Tyneside student brewery launches first ale

Chelsea success as Newcastle University Stu Brew student brewery produces debut beer

Newcastle University Student Brewing Society with their inaugural IPA
Newcastle University Student Brewing Society with their inaugural IPA

Students on Tyneside were celebrating yesterday after the first ale produced by their own university micro-brewery was part of an award-winning garden at the Chelsea Flower Show.

Last year The Journal reported on the launch of the environmenally-friendly Stu Brew brewery at Newcastle University.

Recently, the students worked under the guidance of Allendale Brewery in Northumberland to create their first beer - an Indian Pale Ale.

Now bottles of the beer, called Inauguration Ale, feature in the National Union of Student’s garden at Chelsea, which has won a sliver gilt award.

The garden highlights the NUS Students Eats project, which encourages students to grow their own produce and take on allotments.

The Newcastle University students operate an allotment at Nuns Moor in the city to grow produce which sells in student green markets on campus.

At the Christmas market, Stu Brew carried out a survey on what kinds of beers were most favoured by students.

The allotment, brewery and markets projects are run under a scheme by the charity Student Community Action Newcastle (SCAN), as part of the NUS Student Green Fund programme.

SCAN has been awarded £270,000 over two years by the Student Green Fund, financed by the Higher Education Funding Council.

More than 120 bottles of the ale were also provided for a reception at the House of Lords to showcase projects nationally from the first year of the Student Green Fund programme.

It was hosted by Northumberland’s Lord Redesdale, a Newcastle University graduate who was a volunteer with SCAN.

“There were a lot of positive comments about the ale from the House of Lords event,” said SCAN support worker Red Kellie, who graduated from Newcastle University with a degree in environmental protection.

“The brewery will be run on sustainable lines in terms of energy and water use and will be as green as possible.

“We are also promoting the message of sensible drinking.
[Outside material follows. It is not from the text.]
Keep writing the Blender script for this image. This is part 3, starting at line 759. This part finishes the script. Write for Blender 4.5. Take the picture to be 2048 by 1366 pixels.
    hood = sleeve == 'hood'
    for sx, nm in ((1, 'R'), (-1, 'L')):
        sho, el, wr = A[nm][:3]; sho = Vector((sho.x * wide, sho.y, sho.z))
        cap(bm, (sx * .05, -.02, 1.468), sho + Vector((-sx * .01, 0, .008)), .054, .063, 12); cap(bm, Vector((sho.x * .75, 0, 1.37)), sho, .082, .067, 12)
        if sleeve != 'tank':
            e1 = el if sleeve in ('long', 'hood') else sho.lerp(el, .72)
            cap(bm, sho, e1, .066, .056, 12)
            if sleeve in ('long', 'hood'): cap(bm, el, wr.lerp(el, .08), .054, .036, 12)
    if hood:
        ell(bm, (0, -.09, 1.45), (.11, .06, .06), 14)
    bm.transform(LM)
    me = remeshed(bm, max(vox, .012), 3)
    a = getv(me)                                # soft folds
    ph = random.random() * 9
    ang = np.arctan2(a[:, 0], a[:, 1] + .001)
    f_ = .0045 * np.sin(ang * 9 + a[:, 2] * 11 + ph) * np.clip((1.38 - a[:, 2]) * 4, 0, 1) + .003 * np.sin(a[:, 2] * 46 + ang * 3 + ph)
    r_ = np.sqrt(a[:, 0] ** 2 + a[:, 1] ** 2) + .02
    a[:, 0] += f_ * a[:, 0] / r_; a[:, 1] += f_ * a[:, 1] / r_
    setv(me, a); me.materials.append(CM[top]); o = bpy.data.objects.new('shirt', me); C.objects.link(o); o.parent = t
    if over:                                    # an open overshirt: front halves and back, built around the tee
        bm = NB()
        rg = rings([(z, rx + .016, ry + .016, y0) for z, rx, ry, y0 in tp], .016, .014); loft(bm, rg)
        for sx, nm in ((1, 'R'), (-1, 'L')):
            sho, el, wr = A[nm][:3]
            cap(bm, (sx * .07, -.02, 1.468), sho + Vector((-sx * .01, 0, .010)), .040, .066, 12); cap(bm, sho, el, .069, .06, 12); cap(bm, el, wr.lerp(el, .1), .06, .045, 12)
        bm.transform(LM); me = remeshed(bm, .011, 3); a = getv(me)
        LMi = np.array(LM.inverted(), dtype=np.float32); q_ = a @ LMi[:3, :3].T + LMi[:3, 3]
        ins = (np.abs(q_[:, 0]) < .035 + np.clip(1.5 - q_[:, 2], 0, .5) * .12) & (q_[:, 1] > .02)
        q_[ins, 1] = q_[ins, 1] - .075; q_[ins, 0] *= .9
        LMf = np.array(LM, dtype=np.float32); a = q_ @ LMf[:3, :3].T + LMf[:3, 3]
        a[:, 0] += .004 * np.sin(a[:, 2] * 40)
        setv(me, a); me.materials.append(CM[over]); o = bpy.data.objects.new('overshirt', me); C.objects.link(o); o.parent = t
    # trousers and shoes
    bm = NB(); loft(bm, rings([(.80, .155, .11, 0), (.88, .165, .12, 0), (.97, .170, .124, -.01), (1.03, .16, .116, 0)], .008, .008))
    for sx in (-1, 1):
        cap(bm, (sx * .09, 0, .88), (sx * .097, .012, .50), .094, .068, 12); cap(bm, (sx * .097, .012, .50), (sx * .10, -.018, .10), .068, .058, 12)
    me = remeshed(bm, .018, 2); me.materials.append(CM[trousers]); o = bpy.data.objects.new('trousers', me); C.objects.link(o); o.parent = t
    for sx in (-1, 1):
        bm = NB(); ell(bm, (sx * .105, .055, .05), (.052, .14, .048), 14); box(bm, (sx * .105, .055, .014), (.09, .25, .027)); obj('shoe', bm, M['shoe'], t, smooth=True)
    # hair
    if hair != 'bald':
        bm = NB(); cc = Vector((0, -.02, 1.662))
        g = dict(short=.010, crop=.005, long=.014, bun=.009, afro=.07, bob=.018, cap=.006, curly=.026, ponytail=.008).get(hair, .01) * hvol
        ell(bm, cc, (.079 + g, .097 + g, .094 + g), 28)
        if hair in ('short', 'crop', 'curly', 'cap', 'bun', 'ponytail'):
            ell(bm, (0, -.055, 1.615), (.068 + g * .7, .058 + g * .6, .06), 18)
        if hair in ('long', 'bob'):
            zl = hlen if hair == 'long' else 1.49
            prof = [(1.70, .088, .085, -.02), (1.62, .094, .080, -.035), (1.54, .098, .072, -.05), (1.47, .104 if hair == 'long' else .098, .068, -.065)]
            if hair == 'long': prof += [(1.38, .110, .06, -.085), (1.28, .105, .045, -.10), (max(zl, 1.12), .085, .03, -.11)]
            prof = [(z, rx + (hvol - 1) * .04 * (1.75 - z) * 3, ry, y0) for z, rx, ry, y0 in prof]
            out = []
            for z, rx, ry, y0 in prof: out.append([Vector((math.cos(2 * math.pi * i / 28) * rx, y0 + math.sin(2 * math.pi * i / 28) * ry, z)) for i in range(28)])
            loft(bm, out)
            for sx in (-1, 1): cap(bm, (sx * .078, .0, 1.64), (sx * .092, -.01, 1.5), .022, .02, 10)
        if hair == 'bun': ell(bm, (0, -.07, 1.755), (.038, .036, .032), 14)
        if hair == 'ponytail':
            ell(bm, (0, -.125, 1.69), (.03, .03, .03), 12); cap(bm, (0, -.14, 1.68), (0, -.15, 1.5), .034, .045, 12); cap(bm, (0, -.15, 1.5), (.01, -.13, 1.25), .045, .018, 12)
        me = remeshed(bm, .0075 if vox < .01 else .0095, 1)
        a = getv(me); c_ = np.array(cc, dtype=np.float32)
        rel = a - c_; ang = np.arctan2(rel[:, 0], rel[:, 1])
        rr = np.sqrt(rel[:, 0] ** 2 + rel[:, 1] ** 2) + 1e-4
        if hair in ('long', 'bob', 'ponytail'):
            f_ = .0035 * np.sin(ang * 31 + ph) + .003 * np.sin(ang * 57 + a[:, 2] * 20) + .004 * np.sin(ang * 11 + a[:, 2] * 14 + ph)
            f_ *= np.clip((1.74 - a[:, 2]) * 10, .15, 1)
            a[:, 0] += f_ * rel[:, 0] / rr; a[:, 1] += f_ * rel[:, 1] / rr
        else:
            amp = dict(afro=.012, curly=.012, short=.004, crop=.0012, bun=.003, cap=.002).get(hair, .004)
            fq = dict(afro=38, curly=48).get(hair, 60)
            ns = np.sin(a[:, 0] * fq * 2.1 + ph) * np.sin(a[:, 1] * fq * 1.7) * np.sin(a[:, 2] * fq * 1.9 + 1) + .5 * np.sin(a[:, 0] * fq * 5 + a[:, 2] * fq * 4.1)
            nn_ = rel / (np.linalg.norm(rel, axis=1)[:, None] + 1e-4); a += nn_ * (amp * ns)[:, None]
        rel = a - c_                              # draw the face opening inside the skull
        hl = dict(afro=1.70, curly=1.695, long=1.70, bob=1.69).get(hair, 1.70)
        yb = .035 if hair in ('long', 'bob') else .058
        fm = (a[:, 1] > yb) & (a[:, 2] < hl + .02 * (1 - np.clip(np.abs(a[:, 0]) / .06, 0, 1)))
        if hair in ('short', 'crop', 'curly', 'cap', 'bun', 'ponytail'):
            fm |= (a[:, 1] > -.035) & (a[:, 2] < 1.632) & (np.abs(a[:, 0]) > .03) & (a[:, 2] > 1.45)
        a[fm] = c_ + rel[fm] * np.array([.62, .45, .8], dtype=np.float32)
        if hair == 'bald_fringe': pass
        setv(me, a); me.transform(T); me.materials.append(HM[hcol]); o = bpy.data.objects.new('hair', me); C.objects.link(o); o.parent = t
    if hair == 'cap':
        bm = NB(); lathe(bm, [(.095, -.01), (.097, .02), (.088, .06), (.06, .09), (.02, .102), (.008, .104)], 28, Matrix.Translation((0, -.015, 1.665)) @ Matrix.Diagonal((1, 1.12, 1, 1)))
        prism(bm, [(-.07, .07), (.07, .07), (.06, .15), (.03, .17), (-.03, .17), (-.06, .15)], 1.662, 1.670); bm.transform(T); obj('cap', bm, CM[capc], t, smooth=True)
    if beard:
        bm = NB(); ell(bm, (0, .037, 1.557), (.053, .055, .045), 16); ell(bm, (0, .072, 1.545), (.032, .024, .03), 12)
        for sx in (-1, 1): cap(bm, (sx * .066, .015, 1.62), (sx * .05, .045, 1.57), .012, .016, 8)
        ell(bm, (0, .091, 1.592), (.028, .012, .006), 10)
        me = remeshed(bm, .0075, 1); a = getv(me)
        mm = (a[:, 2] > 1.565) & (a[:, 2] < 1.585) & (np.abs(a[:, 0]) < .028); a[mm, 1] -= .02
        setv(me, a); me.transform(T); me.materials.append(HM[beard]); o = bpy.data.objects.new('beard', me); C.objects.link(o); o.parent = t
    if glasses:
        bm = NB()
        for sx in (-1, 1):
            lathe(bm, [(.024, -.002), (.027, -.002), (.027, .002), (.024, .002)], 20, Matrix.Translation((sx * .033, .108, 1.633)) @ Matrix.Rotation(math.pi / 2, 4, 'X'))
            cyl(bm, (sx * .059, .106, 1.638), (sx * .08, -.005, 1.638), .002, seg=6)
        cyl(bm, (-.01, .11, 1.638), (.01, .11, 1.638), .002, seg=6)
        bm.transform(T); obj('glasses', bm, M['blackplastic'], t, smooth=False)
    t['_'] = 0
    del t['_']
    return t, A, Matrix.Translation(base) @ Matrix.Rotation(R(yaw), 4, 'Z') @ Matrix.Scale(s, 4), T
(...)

It’s about enjoying the product.”

Spent malt will go to the university farm at Cockle Park in Northumberland for pig food and hops residue to the allotment for composting.

Next month the 2.5 barrel micro-brewery will be set up in the university’s Chemical Engineering Department building.

The department will be use the brewery operation in its teaching and research work.

Ales from the brewery will go on sale in the Newcastle University students’ union.

The SCAN programme also includes a guerilla gardening project in which students join community groups to improve neglected locations.

An orchard has been planted at the SCAN site in Rupert’s Wood on the Redesdale estate, which will also be used as a base for bee keeping.

Hives have already been set up at the Nuns Moor allotment.

SCAN also has a £20,000 green fund to which community and youth groups can apply to help fund projects.